Now it's up to Patrick to prove Petty wrong, and her first chance comes Sunday in the Daytona 500.

A year ago she became the first woman to start from the pole and lead laps in the race, and went on to finish eighth as a rookie. No one should have expected anything less because that's what Patrick does — she performs on the biggest stages. She was fourth as a rookie in the 2005 Indianapolis 500, and finished third four years later.

The rest of the races? Ehh. They don't go as well.

She doesn't know why she rises when the lights are brightest.
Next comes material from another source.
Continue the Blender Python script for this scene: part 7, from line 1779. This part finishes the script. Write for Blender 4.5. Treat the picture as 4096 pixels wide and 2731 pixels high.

"It's been a pattern. I feel like that I do better when there is more pressure. I hope that continues," she said. "I don't know if certain adrenaline and hormones get going in the right direction as a result of nervousness and anxiety. The more potential to do well that I have, the more nervous I get."

The goal, though, this year is to show improvement at all the races and to prove she can compete at places besides Daytona and Talladega. Maybe then the criticism will stop.

NASCAR veteran Jeff Burton doesn't think Patrick will ever escape the scrutiny.

"She has a wonderful opportunity in front of her because of her situation," Burton said. "But her situation, the price of that, is that she's under tons of scrutiny. But that's life. There's no free ride. You can't have this wonderful opportunity, but then not have something you've got to pay back for it. She's going to be scrutinized because of the opportunity she has. That's just the way it is."